A member entitled to attend and vote at the meeting is entitled to appoint a proxy to attend and vote in his stead. A proxy need not be a member of the Company.

An instrument appointing a proxy must be deposited at the Company's registered office at No. 30 Jalan Buroh, Jurong Town, Singapore 619486 not less than 48 hours before the time appointed for holding the Meeting.


Notes :-

(a) Mr Teo Kiang Kok, Mr Ooi Seng Soon and Mr Gui Kim Young @ Gui Kim Gan, if re-elected, will remain as audit committee members and will be considered as independent directors. Mr Gui Kim Young @ Gui Kim Gan will also continue to be the Chairman of the Audit Committee.

(b) The above item 6, if approved, will sanction the payment of Directors' Fees for the year ended 31 October 2002.

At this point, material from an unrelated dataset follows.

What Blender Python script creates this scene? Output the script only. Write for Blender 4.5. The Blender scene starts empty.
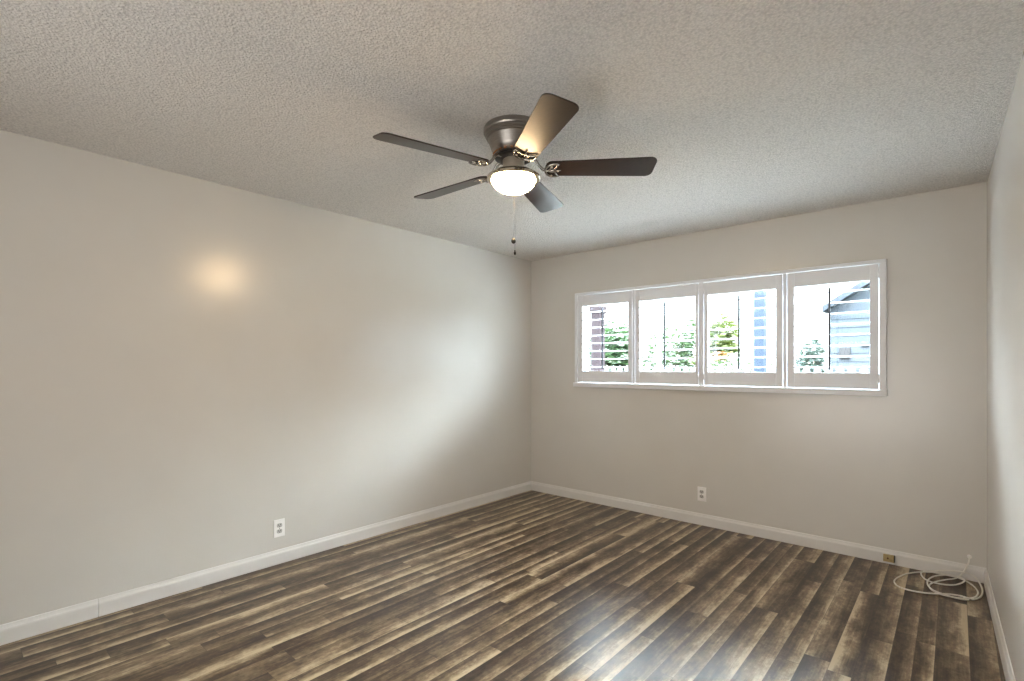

(c) The ordinary resolution set out in item 7.1 above, if passed, will empower the Directors from the date of the above Meeting until the date of the next Annual General Meeting, to issue shares and convertible securities in the Company. The number of shares and convertible securities which the Directors may issue under this Resolution would not exceed fifty per cent (50%) of the issued share capital of the Company at the time this Resolution is passed. For issues of shares and convertible securities other than on a pro rata basis to all shareholders, the aggregate number of shares and convertible securities to be issued shall not exceed twenty per cent (20%) of the total issued share capital of the Company at the time this Resolution is passed.